Sag Trustees Aim to Control Parking During Construction at Bulova & JJML


When the Sag Harbor Planning Board approved the luxury condominium development at the former Bulova Watchcase Factory three years ago, they probably never suspected that project would coincide with the expansion of the John Jermain Memorial Library.

But that is exactly what has happened.

The expansion of the historic library was only a glimmer in most Sag Harbor Village resident’s eyes when Cape Advisors — the firm approved to construct 65 condos in the factory building — was seeking permission to move forward with their plans. Flash forward three years, following the project stalling under the weight of the housing crisis, and both projects will likely begin just months apart.

On October 25, Cape Advisors, which has partnered with Duetsche Bank on their project, paid the Village of Sag Harbor’s Building Department just over $200,000 in order to obtain their building permit. Since then, the former Watchcase Factory property has been alive with activity as the company gets ready to break ground on their development, which in addition to condos will also feature townhouses along Church Street, the construction of an underground parking garage and a recreational center.
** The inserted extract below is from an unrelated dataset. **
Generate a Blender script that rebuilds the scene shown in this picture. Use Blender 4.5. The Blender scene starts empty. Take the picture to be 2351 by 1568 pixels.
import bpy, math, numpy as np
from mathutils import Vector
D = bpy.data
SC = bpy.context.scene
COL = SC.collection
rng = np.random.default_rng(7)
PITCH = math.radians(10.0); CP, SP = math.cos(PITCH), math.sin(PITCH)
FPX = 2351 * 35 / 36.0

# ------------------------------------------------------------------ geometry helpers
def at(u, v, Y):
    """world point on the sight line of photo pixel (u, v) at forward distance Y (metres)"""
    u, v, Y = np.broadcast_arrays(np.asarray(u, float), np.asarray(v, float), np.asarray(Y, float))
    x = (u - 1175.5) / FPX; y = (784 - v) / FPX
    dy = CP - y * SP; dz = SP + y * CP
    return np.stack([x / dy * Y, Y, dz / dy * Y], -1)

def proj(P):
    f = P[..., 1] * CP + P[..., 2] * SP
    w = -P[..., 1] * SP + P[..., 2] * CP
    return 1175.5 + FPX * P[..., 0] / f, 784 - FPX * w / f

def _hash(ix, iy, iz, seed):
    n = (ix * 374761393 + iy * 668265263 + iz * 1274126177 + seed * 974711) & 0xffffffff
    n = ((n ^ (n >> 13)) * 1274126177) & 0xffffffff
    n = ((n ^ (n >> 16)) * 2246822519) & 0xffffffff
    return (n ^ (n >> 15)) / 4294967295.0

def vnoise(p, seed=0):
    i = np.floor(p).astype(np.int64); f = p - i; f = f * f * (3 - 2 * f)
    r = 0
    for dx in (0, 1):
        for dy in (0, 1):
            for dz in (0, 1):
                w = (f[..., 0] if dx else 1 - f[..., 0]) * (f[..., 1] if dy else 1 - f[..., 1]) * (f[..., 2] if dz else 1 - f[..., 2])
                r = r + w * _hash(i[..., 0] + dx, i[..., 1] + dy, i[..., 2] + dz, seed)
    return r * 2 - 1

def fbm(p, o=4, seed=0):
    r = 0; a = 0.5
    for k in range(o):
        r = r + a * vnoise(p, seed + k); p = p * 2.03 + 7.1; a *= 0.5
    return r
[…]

Meanwhile, the library, which is already in its temporary West Water Street home, is just months away from being able to apply for its own building permit for expansion. Restoration of the masonry on the exterior of the 101-year-old library has already been given village approval.

In an attempt to mitigate the traffic concerns associated with both projects, at Tuesday night’s Sag Harbor Village Board of Trustees meeting, board members adopted temporary traffic and vehicle regulations that will remain in effect through December 31 of next year.

The Sag Harbor Planning Board in their approvals for both the Bulova condos and the library expansion has already adopted most of the regulations.

According to the resolution, parking will be prohibited on Washington and Church streets to Division Street.  Church Street will also be changed into a northbound-only street from Washington to Sage streets, and parking will no longer be allowed on Sage Street from Division to Church Street. Jefferson Street will be opened into a two way traffic street from Suffolk Street to the library while that road is closed directly adjacent to the library and parking and standing on Union Street next to the library is also prohibited under the resolution.

The village board also agreed to hire engineer Frederick S. Keith, at a rate of $120 per hour, to aid building inspector Timothy Platt in review of construction documents as the Bulova project moves forward.

According to Sag Harbor Village Mayor Brian Gilbride, the village will use the building department fee furnished by Cape Advisors to cover the cost of having Keith under contract.

“It’s the biggest project the village has ever seen and I think the village needs that,” he said.

Geese & Septic Systems Targeted by State

Feeding geese on Sag Harbor Village property may soon be illegal, although don’t blame the village board of trustees— the new local law was introduced under a federal mandate to address stormwater runoff issues nationwide.

On Tuesday night, the board introduced two new local laws — one prohibiting the feeding of geese within the incorporated Village of Sag Harbor. The other requires homeowners to show, via an inspection, that their septic systems are operational every five years.

According to village attorney Fred W. Thiele, Jr., both are the result of a federal mandate administered through the New York State Department of Environmental Conservation (NYSDEC) that requires local laws in an effort to mitigate stormwater runoff.

According to Thiele, the septic legislation differs from legislation proposed by the village earlier this year that required regular inspections of septic systems. He said the law does not demand residents show their systems are being pumped regularly, but rather just requires an inspection indicating the systems are functioning properly.

“These laws just get the village into compliance with federal and state regulations,” said Thiele.

Next April, the Village of Sag Harbor will be eligible for $26,000 in Suffolk County Development Block Grants. These are restricted for the construction of improvements like handicap accessible ramps, bathrooms and crosswalks, according to village clerk Beth Kamper.

On Tuesday night, the village board heard from John Jermain Memorial Library Director Catherine Creedon who said that many of her patrons have requested additional handicap parking spaces near the library’s temporary West Water Street home, as well as a crosswalk closer to the library.

Mayor Gilbride asked Superintendent of Public Works Dee Yardley to explore that possibility, as well as upgrading the bathrooms at Havens Beach.